Collected data
= = = = =
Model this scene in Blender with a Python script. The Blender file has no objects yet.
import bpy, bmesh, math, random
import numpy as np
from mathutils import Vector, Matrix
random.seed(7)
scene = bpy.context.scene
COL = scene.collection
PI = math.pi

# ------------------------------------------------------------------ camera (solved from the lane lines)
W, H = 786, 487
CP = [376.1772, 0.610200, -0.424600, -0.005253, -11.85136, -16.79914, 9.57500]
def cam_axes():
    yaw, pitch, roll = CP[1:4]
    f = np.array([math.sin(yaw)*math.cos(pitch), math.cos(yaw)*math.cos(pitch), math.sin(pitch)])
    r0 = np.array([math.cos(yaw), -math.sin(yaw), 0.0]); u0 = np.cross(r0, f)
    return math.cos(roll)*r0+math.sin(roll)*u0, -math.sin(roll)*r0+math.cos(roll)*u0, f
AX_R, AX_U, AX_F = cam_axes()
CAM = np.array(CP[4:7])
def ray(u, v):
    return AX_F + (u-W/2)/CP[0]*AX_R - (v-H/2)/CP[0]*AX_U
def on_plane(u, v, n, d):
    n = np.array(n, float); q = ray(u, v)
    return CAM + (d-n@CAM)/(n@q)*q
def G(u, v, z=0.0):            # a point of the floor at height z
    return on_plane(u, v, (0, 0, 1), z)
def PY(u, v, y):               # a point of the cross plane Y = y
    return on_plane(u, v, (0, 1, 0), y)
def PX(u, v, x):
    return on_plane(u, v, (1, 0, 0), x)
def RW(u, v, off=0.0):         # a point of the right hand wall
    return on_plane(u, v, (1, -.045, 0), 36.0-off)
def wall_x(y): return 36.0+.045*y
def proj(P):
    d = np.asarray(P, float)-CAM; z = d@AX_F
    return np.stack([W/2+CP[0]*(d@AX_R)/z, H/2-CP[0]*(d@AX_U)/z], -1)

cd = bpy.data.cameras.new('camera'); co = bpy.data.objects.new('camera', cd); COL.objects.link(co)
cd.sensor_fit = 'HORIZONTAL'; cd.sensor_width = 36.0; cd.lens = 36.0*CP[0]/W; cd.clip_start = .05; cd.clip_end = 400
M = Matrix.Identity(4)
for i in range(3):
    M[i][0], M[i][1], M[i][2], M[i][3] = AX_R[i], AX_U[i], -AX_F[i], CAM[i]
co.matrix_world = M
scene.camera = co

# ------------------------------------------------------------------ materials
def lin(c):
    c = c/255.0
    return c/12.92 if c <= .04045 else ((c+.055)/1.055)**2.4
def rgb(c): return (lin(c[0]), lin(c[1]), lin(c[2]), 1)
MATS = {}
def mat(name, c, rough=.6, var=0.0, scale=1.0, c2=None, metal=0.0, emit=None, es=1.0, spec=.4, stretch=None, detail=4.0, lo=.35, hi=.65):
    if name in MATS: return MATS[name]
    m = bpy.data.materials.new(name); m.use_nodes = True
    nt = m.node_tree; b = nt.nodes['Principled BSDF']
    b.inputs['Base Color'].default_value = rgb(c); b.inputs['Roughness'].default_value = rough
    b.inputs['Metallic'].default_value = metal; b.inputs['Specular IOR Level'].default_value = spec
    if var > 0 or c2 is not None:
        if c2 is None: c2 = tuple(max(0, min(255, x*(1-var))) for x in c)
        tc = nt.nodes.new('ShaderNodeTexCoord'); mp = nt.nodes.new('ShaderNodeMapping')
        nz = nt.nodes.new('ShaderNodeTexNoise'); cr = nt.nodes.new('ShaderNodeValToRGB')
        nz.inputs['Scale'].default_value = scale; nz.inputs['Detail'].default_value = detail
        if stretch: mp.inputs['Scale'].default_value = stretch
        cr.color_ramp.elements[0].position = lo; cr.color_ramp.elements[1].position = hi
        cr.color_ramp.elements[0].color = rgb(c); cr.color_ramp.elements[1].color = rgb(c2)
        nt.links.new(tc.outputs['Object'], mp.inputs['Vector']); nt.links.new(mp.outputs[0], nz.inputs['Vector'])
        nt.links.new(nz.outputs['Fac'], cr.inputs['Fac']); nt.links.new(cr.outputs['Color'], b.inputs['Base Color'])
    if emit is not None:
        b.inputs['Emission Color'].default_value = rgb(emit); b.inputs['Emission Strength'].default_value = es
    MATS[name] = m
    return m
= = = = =
Aim of the task
Repeat the data above exactly.

Completed exercise
Model this scene in Blender with a Python script. The Blender file has no objects yet.
import bpy, bmesh, math, random
import numpy as np
from mathutils import Vector, Matrix
random.seed(7)
scene = bpy.context.scene
COL = scene.collection
PI = math.pi

# ------------------------------------------------------------------ camera (solved from the lane lines)
W, H = 786, 487
CP = [376.1772, 0.610200, -0.424600, -0.005253, -11.85136, -16.79914, 9.57500]
def cam_axes():
    yaw, pitch, roll = CP[1:4]
    f = np.array([math.sin(yaw)*math.cos(pitch), math.cos(yaw)*math.cos(pitch), math.sin(pitch)])
    r0 = np.array([math.cos(yaw), -math.sin(yaw), 0.0]); u0 = np.cross(r0, f)
    return math.cos(roll)*r0+math.sin(roll)*u0, -math.sin(roll)*r0+math.cos(roll)*u0, f
AX_R, AX_U, AX_F = cam_axes()
CAM = np.array(CP[4:7])
def ray(u, v):
    return AX_F + (u-W/2)/CP[0]*AX_R - (v-H/2)/CP[0]*AX_U
def on_plane(u, v, n, d):
    n = np.array(n, float); q = ray(u, v)
    return CAM + (d-n@CAM)/(n@q)*q
def G(u, v, z=0.0):            # a point of the floor at height z
    return on_plane(u, v, (0, 0, 1), z)
def PY(u, v, y):               # a point of the cross plane Y = y
    return on_plane(u, v, (0, 1, 0), y)
def PX(u, v, x):
    return on_plane(u, v, (1, 0, 0), x)
def RW(u, v, off=0.0):         # a point of the right hand wall
    return on_plane(u, v, (1, -.045, 0), 36.0-off)
def wall_x(y): return 36.0+.045*y
def proj(P):
    d = np.asarray(P, float)-CAM; z = d@AX_F
    return np.stack([W/2+CP[0]*(d@AX_R)/z, H/2-CP[0]*(d@AX_U)/z], -1)

cd = bpy.data.cameras.new('camera'); co = bpy.data.objects.new('camera', cd); COL.objects.link(co)
cd.sensor_fit = 'HORIZONTAL'; cd.sensor_width = 36.0; cd.lens = 36.0*CP[0]/W; cd.clip_start = .05; cd.clip_end = 400
M = Matrix.Identity(4)
for i in range(3):
    M[i][0], M[i][1], M[i][2], M[i][3] = AX_R[i], AX_U[i], -AX_F[i], CAM[i]
co.matrix_world = M
scene.camera = co

# ------------------------------------------------------------------ materials
def lin(c):
    c = c/255.0
    return c/12.92 if c <= .04045 else ((c+.055)/1.055)**2.4
def rgb(c): return (lin(c[0]), lin(c[1]), lin(c[2]), 1)
MATS = {}
def mat(name, c, rough=.6, var=0.0, scale=1.0, c2=None, metal=0.0, emit=None, es=1.0, spec=.4, stretch=None, detail=4.0, lo=.35, hi=.65):
    if name in MATS: return MATS[name]
    m = bpy.data.materials.new(name); m.use_nodes = True
    nt = m.node_tree; b = nt.nodes['Principled BSDF']
    b.inputs['Base Color'].default_value = rgb(c); b.inputs['Roughness'].default_value = rough
    b.inputs['Metallic'].default_value = metal; b.inputs['Specular IOR Level'].default_value = spec
    if var > 0 or c2 is not None:
        if c2 is None: c2 = tuple(max(0, min(255, x*(1-var))) for x in c)
        tc = nt.nodes.new('ShaderNodeTexCoord'); mp = nt.nodes.new('ShaderNodeMapping')
        nz = nt.nodes.new('ShaderNodeTexNoise'); cr = nt.nodes.new('ShaderNodeValToRGB')
        nz.inputs['Scale'].default_value = scale; nz.inputs['Detail'].default_value = detail
        if stretch: mp.inputs['Scale'].default_value = stretch
        cr.color_ramp.elements[0].position = lo; cr.color_ramp.elements[1].position = hi
        cr.color_ramp.elements[0].color = rgb(c); cr.color_ramp.elements[1].color = rgb(c2)
        nt.links.new(tc.outputs['Object'], mp.inputs['Vector']); nt.links.new(mp.outputs[0], nz.inputs['Vector'])
        nt.links.new(nz.outputs['Fac'], cr.inputs['Fac']); nt.links.new(cr.outputs['Color'], b.inputs['Base Color'])
    if emit is not None:
        b.inputs['Emission Color'].default_value = rgb(emit); b.inputs['Emission Strength'].default_value = es
    MATS[name] = m
    return m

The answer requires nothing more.